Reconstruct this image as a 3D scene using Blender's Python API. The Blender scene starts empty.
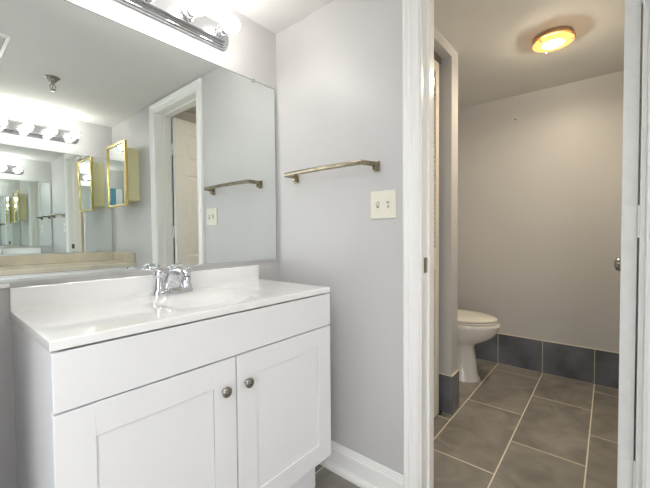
────────
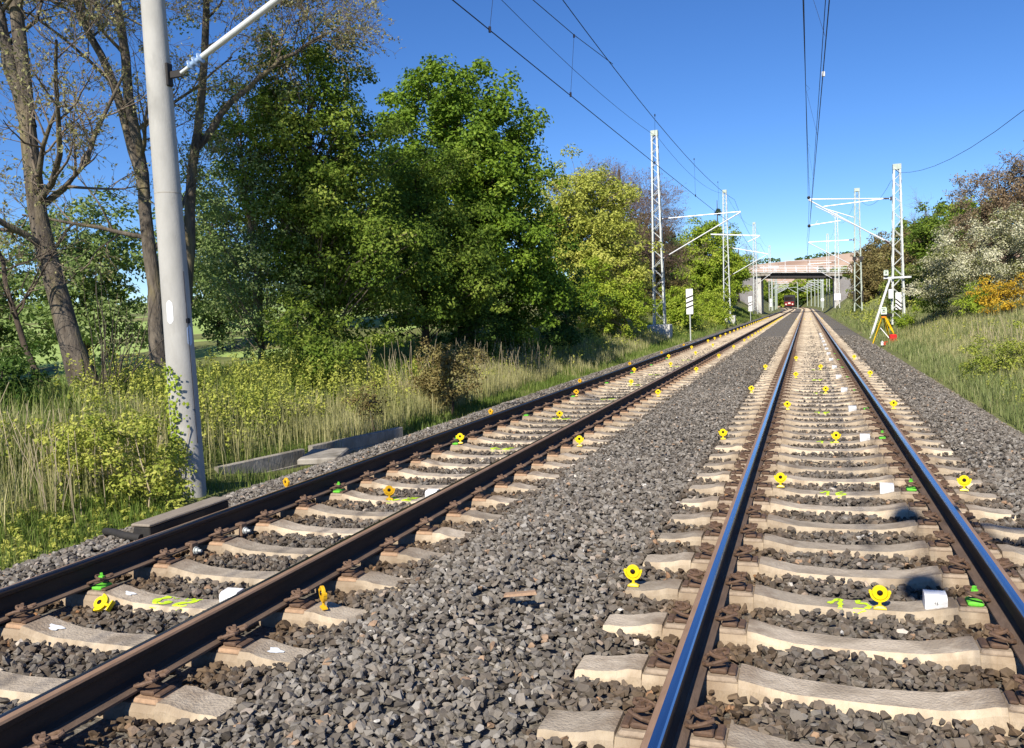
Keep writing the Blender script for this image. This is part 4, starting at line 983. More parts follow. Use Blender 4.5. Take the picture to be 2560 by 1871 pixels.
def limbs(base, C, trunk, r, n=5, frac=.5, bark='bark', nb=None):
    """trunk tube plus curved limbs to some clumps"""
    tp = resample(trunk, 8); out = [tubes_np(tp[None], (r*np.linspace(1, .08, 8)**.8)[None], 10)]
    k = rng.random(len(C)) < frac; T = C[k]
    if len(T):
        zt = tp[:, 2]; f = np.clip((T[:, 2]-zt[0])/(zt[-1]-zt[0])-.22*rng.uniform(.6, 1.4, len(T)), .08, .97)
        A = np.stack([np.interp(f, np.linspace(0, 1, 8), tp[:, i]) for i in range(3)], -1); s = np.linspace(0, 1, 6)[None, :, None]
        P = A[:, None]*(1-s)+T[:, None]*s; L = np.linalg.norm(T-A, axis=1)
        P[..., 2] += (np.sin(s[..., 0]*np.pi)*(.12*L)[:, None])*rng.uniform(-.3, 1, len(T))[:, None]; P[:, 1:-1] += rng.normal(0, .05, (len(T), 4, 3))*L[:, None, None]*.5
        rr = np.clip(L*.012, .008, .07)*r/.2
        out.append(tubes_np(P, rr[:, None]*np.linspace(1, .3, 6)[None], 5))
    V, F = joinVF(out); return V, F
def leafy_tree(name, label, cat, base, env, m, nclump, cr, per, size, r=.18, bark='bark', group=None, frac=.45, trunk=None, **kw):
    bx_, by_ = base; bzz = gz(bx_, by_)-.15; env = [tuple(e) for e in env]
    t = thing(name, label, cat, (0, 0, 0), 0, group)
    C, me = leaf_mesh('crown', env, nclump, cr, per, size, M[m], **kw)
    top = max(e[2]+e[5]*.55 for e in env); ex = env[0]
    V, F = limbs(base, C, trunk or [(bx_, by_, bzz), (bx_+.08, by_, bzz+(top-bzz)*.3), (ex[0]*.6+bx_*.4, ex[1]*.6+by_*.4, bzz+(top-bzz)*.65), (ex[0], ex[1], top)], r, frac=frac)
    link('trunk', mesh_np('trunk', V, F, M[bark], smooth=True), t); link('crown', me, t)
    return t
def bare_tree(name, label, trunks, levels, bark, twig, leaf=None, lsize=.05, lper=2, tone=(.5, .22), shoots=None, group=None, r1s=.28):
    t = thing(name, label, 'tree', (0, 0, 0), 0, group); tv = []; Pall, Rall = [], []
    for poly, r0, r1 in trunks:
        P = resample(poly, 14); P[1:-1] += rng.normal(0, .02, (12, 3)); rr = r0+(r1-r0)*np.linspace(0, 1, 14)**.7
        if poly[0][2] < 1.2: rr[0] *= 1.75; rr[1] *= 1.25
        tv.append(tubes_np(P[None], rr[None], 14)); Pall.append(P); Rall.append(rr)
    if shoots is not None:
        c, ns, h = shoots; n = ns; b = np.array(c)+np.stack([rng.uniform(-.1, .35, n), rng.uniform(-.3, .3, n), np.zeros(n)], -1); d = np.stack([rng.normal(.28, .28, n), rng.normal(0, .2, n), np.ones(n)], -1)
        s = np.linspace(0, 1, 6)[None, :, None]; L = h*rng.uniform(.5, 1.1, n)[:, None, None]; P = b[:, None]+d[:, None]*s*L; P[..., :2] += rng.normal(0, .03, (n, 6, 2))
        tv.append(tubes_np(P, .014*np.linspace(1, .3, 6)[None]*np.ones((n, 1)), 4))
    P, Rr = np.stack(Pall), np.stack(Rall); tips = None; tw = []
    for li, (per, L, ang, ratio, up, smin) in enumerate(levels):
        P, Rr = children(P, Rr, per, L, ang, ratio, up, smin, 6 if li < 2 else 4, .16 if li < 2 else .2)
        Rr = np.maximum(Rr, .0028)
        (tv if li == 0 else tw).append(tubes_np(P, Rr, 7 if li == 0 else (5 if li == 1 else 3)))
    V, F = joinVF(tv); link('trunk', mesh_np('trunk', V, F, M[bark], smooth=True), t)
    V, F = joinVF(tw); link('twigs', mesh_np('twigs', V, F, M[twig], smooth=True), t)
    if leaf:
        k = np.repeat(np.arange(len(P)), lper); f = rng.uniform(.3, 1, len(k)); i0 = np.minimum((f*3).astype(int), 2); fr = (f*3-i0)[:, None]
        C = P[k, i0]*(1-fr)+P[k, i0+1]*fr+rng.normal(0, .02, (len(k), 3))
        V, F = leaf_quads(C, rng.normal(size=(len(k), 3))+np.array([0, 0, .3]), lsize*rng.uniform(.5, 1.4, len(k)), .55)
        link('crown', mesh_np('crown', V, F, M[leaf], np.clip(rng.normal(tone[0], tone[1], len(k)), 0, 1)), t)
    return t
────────
__EXERCISE REQUIREMENTS__
Copy every line of the listing that contains the word "image".

__FINAL ANSWER__
Reconstruct this image as a 3D scene using Blender's Python API. The Blender scene starts empty.
Keep writing the Blender script for this image. This is part 4, starting at line 983. More parts follow. Use Blender 4.5. Take the picture to be 2560 by 1871 pixels.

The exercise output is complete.